*PROBLEM*:
Copy the data that follows exactly. Include no pictures.

*GIVEN INFORMATION*:
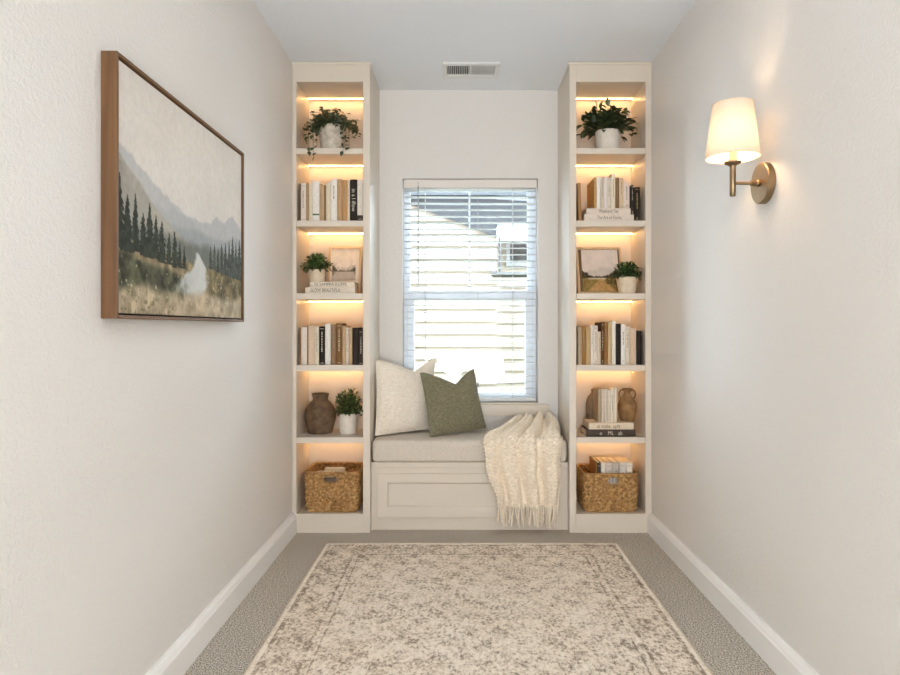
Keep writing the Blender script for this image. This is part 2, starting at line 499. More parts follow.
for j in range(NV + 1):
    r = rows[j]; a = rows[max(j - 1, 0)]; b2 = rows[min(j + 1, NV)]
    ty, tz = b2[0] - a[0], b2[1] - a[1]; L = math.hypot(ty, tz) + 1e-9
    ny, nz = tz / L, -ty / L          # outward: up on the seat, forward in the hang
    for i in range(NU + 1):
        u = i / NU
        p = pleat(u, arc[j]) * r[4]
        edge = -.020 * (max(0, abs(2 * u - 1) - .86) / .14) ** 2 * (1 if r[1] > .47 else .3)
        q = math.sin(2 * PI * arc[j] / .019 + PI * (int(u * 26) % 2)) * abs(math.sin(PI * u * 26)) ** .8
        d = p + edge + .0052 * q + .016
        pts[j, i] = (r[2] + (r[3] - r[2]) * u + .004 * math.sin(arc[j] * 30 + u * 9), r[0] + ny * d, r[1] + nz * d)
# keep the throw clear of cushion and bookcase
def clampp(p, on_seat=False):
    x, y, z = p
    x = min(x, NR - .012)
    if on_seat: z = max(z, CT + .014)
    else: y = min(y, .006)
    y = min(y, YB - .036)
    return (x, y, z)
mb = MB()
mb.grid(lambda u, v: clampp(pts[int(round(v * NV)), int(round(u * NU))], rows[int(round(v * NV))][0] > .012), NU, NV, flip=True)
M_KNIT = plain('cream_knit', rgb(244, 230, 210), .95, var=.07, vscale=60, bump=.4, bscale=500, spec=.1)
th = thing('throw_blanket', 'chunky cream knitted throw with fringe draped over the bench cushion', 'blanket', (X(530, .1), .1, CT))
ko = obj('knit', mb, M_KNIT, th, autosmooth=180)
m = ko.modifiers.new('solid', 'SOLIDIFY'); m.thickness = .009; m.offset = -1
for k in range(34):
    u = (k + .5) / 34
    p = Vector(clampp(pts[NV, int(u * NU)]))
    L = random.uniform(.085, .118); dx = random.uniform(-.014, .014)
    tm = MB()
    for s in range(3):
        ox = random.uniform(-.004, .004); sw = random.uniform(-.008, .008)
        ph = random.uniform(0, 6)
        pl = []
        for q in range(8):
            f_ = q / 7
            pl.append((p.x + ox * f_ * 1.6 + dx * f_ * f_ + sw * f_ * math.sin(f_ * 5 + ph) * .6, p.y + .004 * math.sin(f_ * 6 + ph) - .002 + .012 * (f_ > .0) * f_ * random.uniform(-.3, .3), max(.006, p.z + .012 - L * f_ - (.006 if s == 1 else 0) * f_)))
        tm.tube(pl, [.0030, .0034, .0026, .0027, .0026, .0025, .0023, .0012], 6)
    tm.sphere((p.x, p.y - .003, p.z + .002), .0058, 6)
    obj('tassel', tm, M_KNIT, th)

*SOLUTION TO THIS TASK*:
Keep writing the Blender script for this image. This is part 2, starting at line 499. More parts follow.
for j in range(NV + 1):
    r = rows[j]; a = rows[max(j - 1, 0)]; b2 = rows[min(j + 1, NV)]
    ty, tz = b2[0] - a[0], b2[1] - a[1]; L = math.hypot(ty, tz) + 1e-9
    ny, nz = tz / L, -ty / L          # outward: up on the seat, forward in the hang
    for i in range(NU + 1):
        u = i / NU
        p = pleat(u, arc[j]) * r[4]
        edge = -.020 * (max(0, abs(2 * u - 1) - .86) / .14) ** 2 * (1 if r[1] > .47 else .3)
        q = math.sin(2 * PI * arc[j] / .019 + PI * (int(u * 26) % 2)) * abs(math.sin(PI * u * 26)) ** .8
        d = p + edge + .0052 * q + .016
        pts[j, i] = (r[2] + (r[3] - r[2]) * u + .004 * math.sin(arc[j] * 30 + u * 9), r[0] + ny * d, r[1] + nz * d)
# keep the throw clear of cushion and bookcase
def clampp(p, on_seat=False):
    x, y, z = p
    x = min(x, NR - .012)
    if on_seat: z = max(z, CT + .014)
    else: y = min(y, .006)
    y = min(y, YB - .036)
    return (x, y, z)
mb = MB()
mb.grid(lambda u, v: clampp(pts[int(round(v * NV)), int(round(u * NU))], rows[int(round(v * NV))][0] > .012), NU, NV, flip=True)
M_KNIT = plain('cream_knit', rgb(244, 230, 210), .95, var=.07, vscale=60, bump=.4, bscale=500, spec=.1)
th = thing('throw_blanket', 'chunky cream knitted throw with fringe draped over the bench cushion', 'blanket', (X(530, .1), .1, CT))
ko = obj('knit', mb, M_KNIT, th, autosmooth=180)
m = ko.modifiers.new('solid', 'SOLIDIFY'); m.thickness = .009; m.offset = -1
for k in range(34):
    u = (k + .5) / 34
    p = Vector(clampp(pts[NV, int(u * NU)]))
    L = random.uniform(.085, .118); dx = random.uniform(-.014, .014)
    tm = MB()
    for s in range(3):
        ox = random.uniform(-.004, .004); sw = random.uniform(-.008, .008)
        ph = random.uniform(0, 6)
        pl = []
        for q in range(8):
            f_ = q / 7
            pl.append((p.x + ox * f_ * 1.6 + dx * f_ * f_ + sw * f_ * math.sin(f_ * 5 + ph) * .6, p.y + .004 * math.sin(f_ * 6 + ph) - .002 + .012 * (f_ > .0) * f_ * random.uniform(-.3, .3), max(.006, p.z + .012 - L * f_ - (.006 if s == 1 else 0) * f_)))
        tm.tube(pl, [.0030, .0034, .0026, .0027, .0026, .0025, .0023, .0012], 6)
    tm.sphere((p.x, p.y - .003, p.z + .002), .0058, 6)
    obj('tassel', tm, M_KNIT, th)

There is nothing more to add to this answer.